After returning home for winter break, I noticed the stars for a week, more or less. In this time, I marveled at their profound beauty, tracing those constellations that had reblossomed from a single star that had overcome the aura of the city. Then I forgot about them again. It was not until returning to campus in January that I recognized my shocking display of arrogance. The empty sky mocks me for it.

It would be disingenuous to frame myself as the champion of rural life at Yale. Truthfully, my hometown of Blairstown, New Jersey, may abound with cornfields and clear skies, but it is still New Jersey, and it is still only a two-hour drive from New York City. I can’t even say I miss rural life in the slightest. I love New Haven, love it more than I could ever claim to love Blairstown. What a concept to walk to a convenience store whenever I’m hungry, or to be able to order an Uber without a two-hour wait, or to be called “Jewish” without it sounding like slur!

 

I can’t help but wonder if I have any right to miss the stars, given my situation. There are so many here at Yale who have been ripped from environments so much more naturalistic than mine, who are actually fond of their bucolic homes, yet I am the one to whine.

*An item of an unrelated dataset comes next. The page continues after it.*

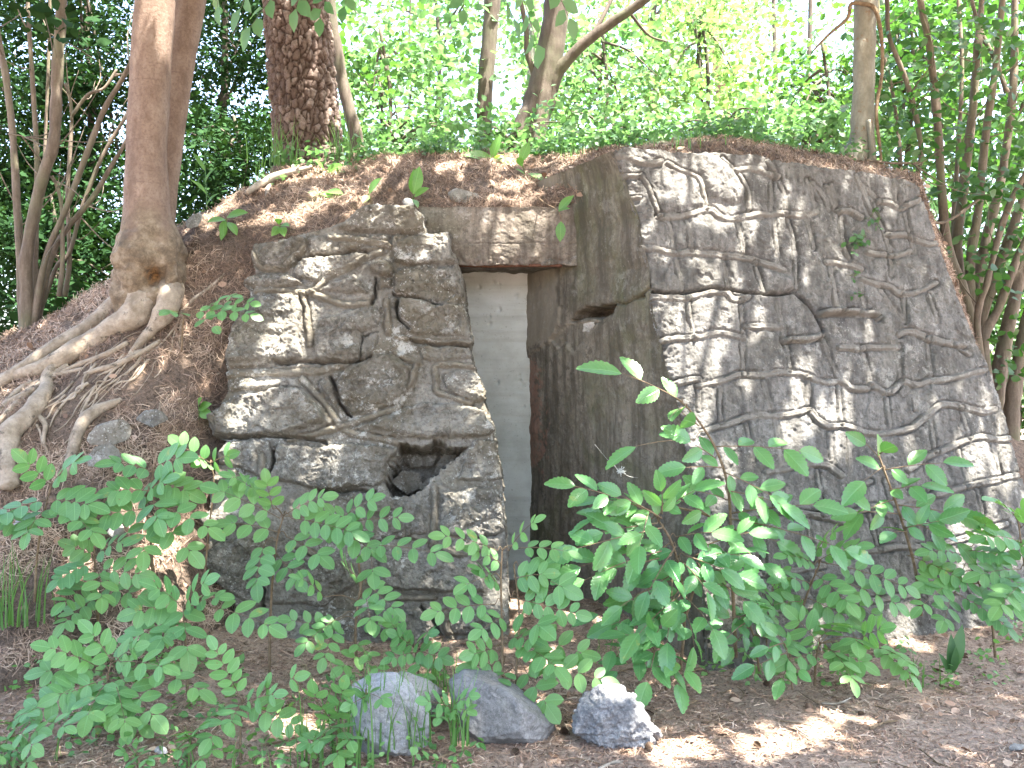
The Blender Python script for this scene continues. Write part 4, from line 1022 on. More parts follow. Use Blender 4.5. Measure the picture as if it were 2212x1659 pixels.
def simple_tree(name, label, cat, mat, Y, stems, group=None, per=8, k=14, seed=0):
    """stems: list of (px path, widths in px[, distance change]); first stem gives the base"""
    t = thing(name, label, cat, P(*stems[0][0][0], Y), group)
    mb = MB()
    for i, s in enumerate(stems):
        dY = s[2] if len(s) > 2 else 0
        Y0 = Y + (s[3] if len(s) > 3 else 0)
        pth = px_path(s[0], Y0, dY)
        limb(mb, pth, px_r(s[1], Y0), k, per, 0.10, seed + i)
    mb.build("trunk", mat, t)
    return t

curved = simple_tree("sapling_tree", "thin curved grey trunk just behind the big pine", "tree", M['grey_bark'], 8.4, [([(772, 330), (768, 290), (755, 240), (740, 180), (728, 110), (716, 40), (705, -120)], [34, 30, 27, 26, 26, 25, 22])], seed=11)
dark_t = simple_tree("maple_tree", "slim dark straight trunk behind the crest, paired with a forked tree", "tree", M['grey_bark'], 9.6, [([(1046, 330), (1047, 290), (1046, 230), (1052, 140), (1060, 50), (1066, -40), (1080, -300)], [40, 34, 34, 34, 33, 38, 30]), ([(1064, 0), (1090, -80), (1130, -200)], [22, 18, 14])], seed=15)
forked = simple_tree("maple_tree", "leaning brown trunk that forks into a long bare side branch", "tree", M['grey_bark'], 9.0,
    [([(1132, 335), (1142, 290), (1160, 230), (1178, 160), (1192, 90), (1204, 0), (1215, -140), (1230, -320)], [92, 78, 66, 60, 58, 54, 48, 40]),
     ([(1180, 235), (1200, 165), (1230, 125), (1268, 88), (1320, 50), (1362, 22), (1400, -8), (1460, -60)], [34, 30, 25, 23, 21, 20, 20, 16], -.3),
     ([(1163, 200), (1150, 150), (1138, 110), (1136, 60), (1120, -20)], [16, 13, 12, 11, 9], -.1), ([(1275, 85), (1300, 40), (1330, -20)], [12, 10, 8], .1), ([(1362, 30), (1400, 75), (1440, 90)], [7, 6, 4], .3)], seed=19)
pale_bg = simple_tree("maple_tree", "pale straight trunk partly hidden behind the forked tree", "tree", M['ash_bark'], 11.5, [([(1140, 330), (1146, 250), (1150, 150), (1153, 50), (1156, -60), (1160, -260)], [24, 24, 24, 25, 25, 22])], seed=23)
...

And I can’t even tell you exactly why I miss these stars, why I see the sky as empty and the emptiness as devastation, when I don’t miss where I could see these stars.

Perhaps it’s melodrama. Perhaps it’s a learned practice of capitalizing on whatever tragedy I can grasp at for the purpose of getting sympathy from whatever audience I may have. I don’t think it can be reduced to this, though. Melodrama does not, or ought not to, feel so real.

Maybe it’s this: I look out to the stars, and I see their absence, and I miss what I wanted the stars to be. I miss what I should have had, but never did. I miss the nights in the fields with the friends I was never all that close with, gazing up at the cosmos, having conversations that never actually happened about our dreams and hopes and plans for the future in that kind of honest way that only a late night under the stars can bring out (or so I’m told). I miss the camping trips I never took with my family, those trips that might have become an annual tradition if we had liked each other a bit more, the ones that I never had the chance to pretend to hate but secretly look forward to. I miss pointing out the constellations to the girl I loved with my whole heart who wasn’t actually there, feeling my pulse quicken as she pulled me in for the kiss I never tasted that put the wonders of the Milky Way to shame. I miss the illusions.

Light pollution is sobering. It leaves only a bleak sky and only those stars that emanate X-rays instead of fantasies. And I stare at them, pining for a reality I never even knew, a reality that has never seemed so distant.